* **Exercise goal**:
Quote the whole listing exactly. Leave the pictures out of your copy.

◆ ◆ ◆ ◆

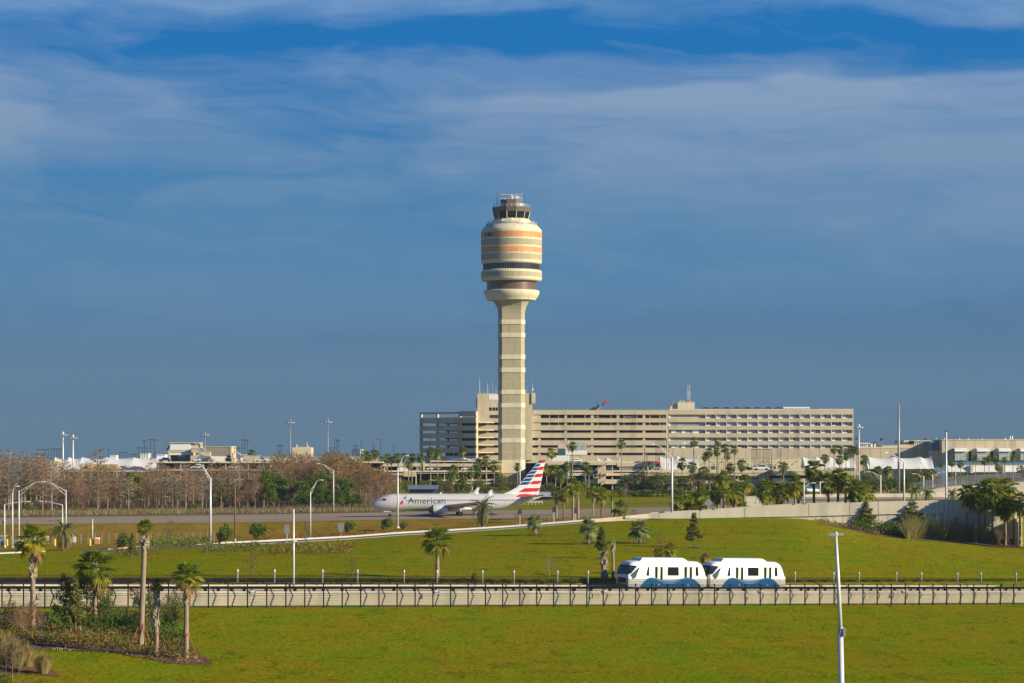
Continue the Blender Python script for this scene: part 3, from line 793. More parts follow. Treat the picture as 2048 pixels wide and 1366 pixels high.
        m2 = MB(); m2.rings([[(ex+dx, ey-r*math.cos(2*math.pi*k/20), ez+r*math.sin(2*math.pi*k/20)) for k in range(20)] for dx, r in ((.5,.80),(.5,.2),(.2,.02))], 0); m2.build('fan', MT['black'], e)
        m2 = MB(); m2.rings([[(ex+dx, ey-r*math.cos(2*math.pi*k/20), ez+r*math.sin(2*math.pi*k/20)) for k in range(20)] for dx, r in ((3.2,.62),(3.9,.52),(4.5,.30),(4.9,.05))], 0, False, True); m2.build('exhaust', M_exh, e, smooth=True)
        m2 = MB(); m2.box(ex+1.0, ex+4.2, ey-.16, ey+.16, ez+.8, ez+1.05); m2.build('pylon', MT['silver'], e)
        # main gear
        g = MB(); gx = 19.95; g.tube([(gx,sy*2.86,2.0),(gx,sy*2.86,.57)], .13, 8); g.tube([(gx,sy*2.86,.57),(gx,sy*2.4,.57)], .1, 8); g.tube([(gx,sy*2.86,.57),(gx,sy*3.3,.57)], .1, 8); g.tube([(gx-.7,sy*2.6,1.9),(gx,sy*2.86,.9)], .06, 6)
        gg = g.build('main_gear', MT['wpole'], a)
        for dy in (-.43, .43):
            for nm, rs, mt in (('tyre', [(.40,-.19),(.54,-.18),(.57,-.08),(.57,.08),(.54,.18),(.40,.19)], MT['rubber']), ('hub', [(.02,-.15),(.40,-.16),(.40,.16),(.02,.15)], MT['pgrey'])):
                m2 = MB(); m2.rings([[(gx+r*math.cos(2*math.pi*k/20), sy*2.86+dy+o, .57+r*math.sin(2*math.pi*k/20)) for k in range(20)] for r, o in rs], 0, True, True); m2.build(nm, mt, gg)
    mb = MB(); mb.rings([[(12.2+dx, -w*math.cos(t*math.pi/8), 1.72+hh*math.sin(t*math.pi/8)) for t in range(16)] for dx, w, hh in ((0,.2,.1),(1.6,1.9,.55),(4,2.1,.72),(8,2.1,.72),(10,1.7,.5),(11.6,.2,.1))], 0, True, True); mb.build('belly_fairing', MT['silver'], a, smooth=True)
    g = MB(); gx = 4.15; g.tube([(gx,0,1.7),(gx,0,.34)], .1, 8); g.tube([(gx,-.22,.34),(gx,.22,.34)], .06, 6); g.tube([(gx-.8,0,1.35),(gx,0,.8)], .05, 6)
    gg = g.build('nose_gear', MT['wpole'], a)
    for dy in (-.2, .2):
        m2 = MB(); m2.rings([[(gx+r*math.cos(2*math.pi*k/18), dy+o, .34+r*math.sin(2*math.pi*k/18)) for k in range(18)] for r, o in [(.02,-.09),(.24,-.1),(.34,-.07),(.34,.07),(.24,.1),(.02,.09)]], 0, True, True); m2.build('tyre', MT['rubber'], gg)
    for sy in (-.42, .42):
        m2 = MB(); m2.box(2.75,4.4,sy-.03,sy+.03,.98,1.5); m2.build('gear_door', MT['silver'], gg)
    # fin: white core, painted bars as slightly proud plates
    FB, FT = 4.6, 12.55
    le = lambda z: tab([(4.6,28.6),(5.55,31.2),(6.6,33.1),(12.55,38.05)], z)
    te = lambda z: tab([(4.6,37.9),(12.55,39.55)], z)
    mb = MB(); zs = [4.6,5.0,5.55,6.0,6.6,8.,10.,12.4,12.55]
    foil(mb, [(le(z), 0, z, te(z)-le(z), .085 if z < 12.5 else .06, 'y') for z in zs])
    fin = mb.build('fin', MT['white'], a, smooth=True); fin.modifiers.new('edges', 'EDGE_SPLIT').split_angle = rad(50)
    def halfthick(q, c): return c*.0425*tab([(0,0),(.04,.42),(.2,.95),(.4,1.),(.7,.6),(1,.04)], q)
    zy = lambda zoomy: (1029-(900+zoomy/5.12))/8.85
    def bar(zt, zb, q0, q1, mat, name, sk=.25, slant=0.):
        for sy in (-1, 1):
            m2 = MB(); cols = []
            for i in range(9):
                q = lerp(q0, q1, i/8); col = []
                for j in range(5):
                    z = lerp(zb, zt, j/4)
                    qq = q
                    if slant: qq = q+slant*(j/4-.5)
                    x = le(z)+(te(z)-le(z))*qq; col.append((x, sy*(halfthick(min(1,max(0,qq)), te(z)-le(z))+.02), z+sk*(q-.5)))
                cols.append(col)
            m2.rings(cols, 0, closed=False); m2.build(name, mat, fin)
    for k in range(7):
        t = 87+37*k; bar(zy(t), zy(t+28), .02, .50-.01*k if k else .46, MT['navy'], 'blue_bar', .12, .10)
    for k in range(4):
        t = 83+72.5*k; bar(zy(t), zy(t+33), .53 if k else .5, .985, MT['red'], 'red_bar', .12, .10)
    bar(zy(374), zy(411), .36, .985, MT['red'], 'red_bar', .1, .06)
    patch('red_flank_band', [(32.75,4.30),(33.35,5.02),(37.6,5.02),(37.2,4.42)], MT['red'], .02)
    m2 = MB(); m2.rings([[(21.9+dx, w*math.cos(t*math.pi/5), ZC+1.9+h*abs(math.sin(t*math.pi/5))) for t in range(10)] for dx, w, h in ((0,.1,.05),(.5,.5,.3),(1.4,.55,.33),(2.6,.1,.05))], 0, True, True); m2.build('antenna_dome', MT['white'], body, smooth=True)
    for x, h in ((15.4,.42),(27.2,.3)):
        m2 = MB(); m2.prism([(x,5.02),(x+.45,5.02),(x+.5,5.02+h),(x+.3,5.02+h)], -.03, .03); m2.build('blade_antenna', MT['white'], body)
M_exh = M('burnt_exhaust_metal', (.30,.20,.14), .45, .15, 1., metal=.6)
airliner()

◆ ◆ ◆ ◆

* **The output**:
Continue the Blender Python script for this scene: part 3, from line 793. More parts follow. Treat the picture as 2048 pixels wide and 1366 pixels high.
        m2 = MB(); m2.rings([[(ex+dx, ey-r*math.cos(2*math.pi*k/20), ez+r*math.sin(2*math.pi*k/20)) for k in range(20)] for dx, r in ((.5,.80),(.5,.2),(.2,.02))], 0); m2.build('fan', MT['black'], e)
        m2 = MB(); m2.rings([[(ex+dx, ey-r*math.cos(2*math.pi*k/20), ez+r*math.sin(2*math.pi*k/20)) for k in range(20)] for dx, r in ((3.2,.62),(3.9,.52),(4.5,.30),(4.9,.05))], 0, False, True); m2.build('exhaust', M_exh, e, smooth=True)
        m2 = MB(); m2.box(ex+1.0, ex+4.2, ey-.16, ey+.16, ez+.8, ez+1.05); m2.build('pylon', MT['silver'], e)
        # main gear
        g = MB(); gx = 19.95; g.tube([(gx,sy*2.86,2.0),(gx,sy*2.86,.57)], .13, 8); g.tube([(gx,sy*2.86,.57),(gx,sy*2.4,.57)], .1, 8); g.tube([(gx,sy*2.86,.57),(gx,sy*3.3,.57)], .1, 8); g.tube([(gx-.7,sy*2.6,1.9),(gx,sy*2.86,.9)], .06, 6)
        gg = g.build('main_gear', MT['wpole'], a)
        for dy in (-.43, .43):
            for nm, rs, mt in (('tyre', [(.40,-.19),(.54,-.18),(.57,-.08),(.57,.08),(.54,.18),(.40,.19)], MT['rubber']), ('hub', [(.02,-.15),(.40,-.16),(.40,.16),(.02,.15)], MT['pgrey'])):
                m2 = MB(); m2.rings([[(gx+r*math.cos(2*math.pi*k/20), sy*2.86+dy+o, .57+r*math.sin(2*math.pi*k/20)) for k in range(20)] for r, o in rs], 0, True, True); m2.build(nm, mt, gg)
    mb = MB(); mb.rings([[(12.2+dx, -w*math.cos(t*math.pi/8), 1.72+hh*math.sin(t*math.pi/8)) for t in range(16)] for dx, w, hh in ((0,.2,.1),(1.6,1.9,.55),(4,2.1,.72),(8,2.1,.72),(10,1.7,.5),(11.6,.2,.1))], 0, True, True); mb.build('belly_fairing', MT['silver'], a, smooth=True)
    g = MB(); gx = 4.15; g.tube([(gx,0,1.7),(gx,0,.34)], .1, 8); g.tube([(gx,-.22,.34),(gx,.22,.34)], .06, 6); g.tube([(gx-.8,0,1.35),(gx,0,.8)], .05, 6)
    gg = g.build('nose_gear', MT['wpole'], a)
    for dy in (-.2, .2):
        m2 = MB(); m2.rings([[(gx+r*math.cos(2*math.pi*k/18), dy+o, .34+r*math.sin(2*math.pi*k/18)) for k in range(18)] for r, o in [(.02,-.09),(.24,-.1),(.34,-.07),(.34,.07),(.24,.1),(.02,.09)]], 0, True, True); m2.build('tyre', MT['rubber'], gg)
    for sy in (-.42, .42):
        m2 = MB(); m2.box(2.75,4.4,sy-.03,sy+.03,.98,1.5); m2.build('gear_door', MT['silver'], gg)
    # fin: white core, painted bars as slightly proud plates
    FB, FT = 4.6, 12.55
    le = lambda z: tab([(4.6,28.6),(5.55,31.2),(6.6,33.1),(12.55,38.05)], z)
    te = lambda z: tab([(4.6,37.9),(12.55,39.55)], z)
    mb = MB(); zs = [4.6,5.0,5.55,6.0,6.6,8.,10.,12.4,12.55]
    foil(mb, [(le(z), 0, z, te(z)-le(z), .085 if z < 12.5 else .06, 'y') for z in zs])
    fin = mb.build('fin', MT['white'], a, smooth=True); fin.modifiers.new('edges', 'EDGE_SPLIT').split_angle = rad(50)
    def halfthick(q, c): return c*.0425*tab([(0,0),(.04,.42),(.2,.95),(.4,1.),(.7,.6),(1,.04)], q)
    zy = lambda zoomy: (1029-(900+zoomy/5.12))/8.85
    def bar(zt, zb, q0, q1, mat, name, sk=.25, slant=0.):
        for sy in (-1, 1):
            m2 = MB(); cols = []
            for i in range(9):
                q = lerp(q0, q1, i/8); col = []
                for j in range(5):
                    z = lerp(zb, zt, j/4)
                    qq = q
                    if slant: qq = q+slant*(j/4-.5)
                    x = le(z)+(te(z)-le(z))*qq; col.append((x, sy*(halfthick(min(1,max(0,qq)), te(z)-le(z))+.02), z+sk*(q-.5)))
                cols.append(col)
            m2.rings(cols, 0, closed=False); m2.build(name, mat, fin)
    for k in range(7):
        t = 87+37*k; bar(zy(t), zy(t+28), .02, .50-.01*k if k else .46, MT['navy'], 'blue_bar', .12, .10)
    for k in range(4):
        t = 83+72.5*k; bar(zy(t), zy(t+33), .53 if k else .5, .985, MT['red'], 'red_bar', .12, .10)
    bar(zy(374), zy(411), .36, .985, MT['red'], 'red_bar', .1, .06)
    patch('red_flank_band', [(32.75,4.30),(33.35,5.02),(37.6,5.02),(37.2,4.42)], MT['red'], .02)
    m2 = MB(); m2.rings([[(21.9+dx, w*math.cos(t*math.pi/5), ZC+1.9+h*abs(math.sin(t*math.pi/5))) for t in range(10)] for dx, w, h in ((0,.1,.05),(.5,.5,.3),(1.4,.55,.33),(2.6,.1,.05))], 0, True, True); m2.build('antenna_dome', MT['white'], body, smooth=True)
    for x, h in ((15.4,.42),(27.2,.3)):
        m2 = MB(); m2.prism([(x,5.02),(x+.45,5.02),(x+.5,5.02+h),(x+.3,5.02+h)], -.03, .03); m2.build('blade_antenna', MT['white'], body)
M_exh = M('burnt_exhaust_metal', (.30,.20,.14), .45, .15, 1., metal=.6)
airliner()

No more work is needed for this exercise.